Sinyalemen Pelemahan Daya Beli Masyarakat
Ada sejumlah data yang bisa dijadikan sebagai indikasi untuk mendiagnosa adanya pelemahan daya beli masyarakat, terutama dari data penjualan barang-barang konsumsi yang saat ini mengalami penurunan. Pertama, adanya penurunan laju penjualan sepeda motor baru pada awal tahun ini.

Data Asosiasi Industri Sepeda Motor Indonesia (AISI) di awal tahun 2025 menyebutkan penjualan sepeda motor Januari 2025 turun 5,98% dibandingkan Januari 2024. Rinciannya, penjualan sepeda motor di Januari 2025 mencapai 557.191 unit, turun dari 592.658 unit pada Januari 2024.

Kedua, turunnya tren penjualan mobil di awal tahun 2025. Gabungan Industri Kendaraan Bermotor Indonesia (GAIKINDO) mengumumkan capaian penjualan mobil nasional yang menurun pada Januari 2025.

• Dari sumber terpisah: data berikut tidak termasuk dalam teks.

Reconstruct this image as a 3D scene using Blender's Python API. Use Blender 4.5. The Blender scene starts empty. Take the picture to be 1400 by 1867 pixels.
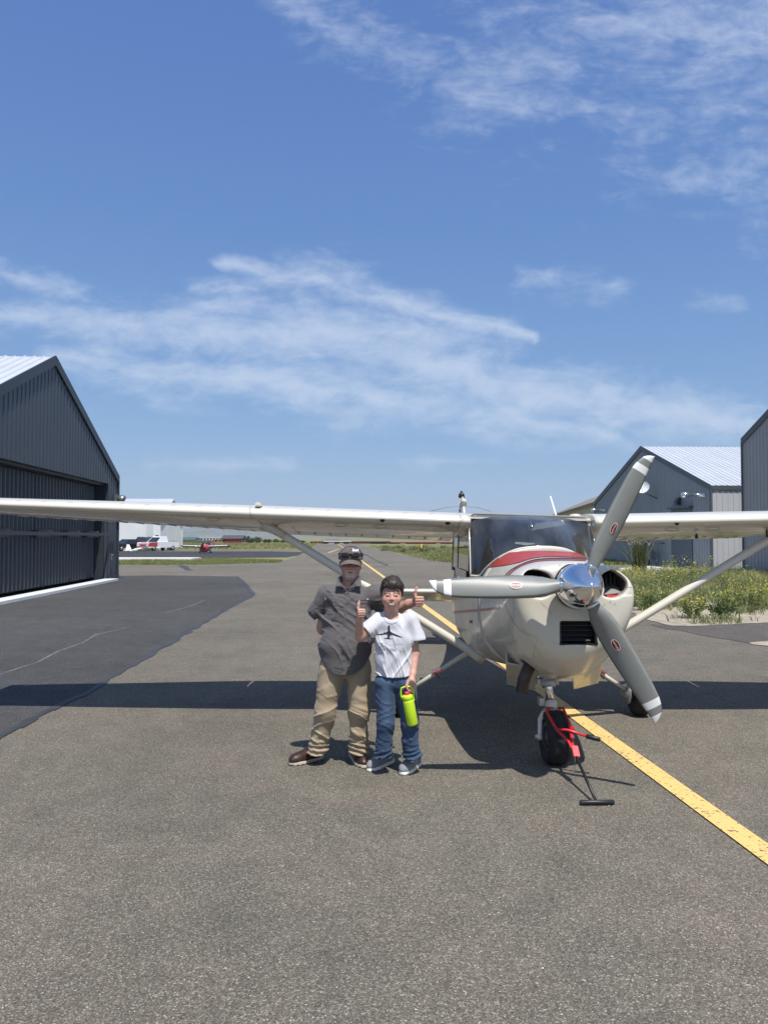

Mengacu data terbaru, jumlah total penjualan mobil secara whole sales sebesar 61.843 unit. Artinya, turun 11,3 persen secara year-on-year (YoY) pada Januari 2025 dibanding periode yang sama tahun 2024 sebanyak 69.758 unit. Sementara itu, penjualan retail (dari dealer ke konsumen) turun 18,6 persen YoY menjadi 63.858 unit pada Januari 2025, dibanding 78.437 unit pada periode yang sama 2024.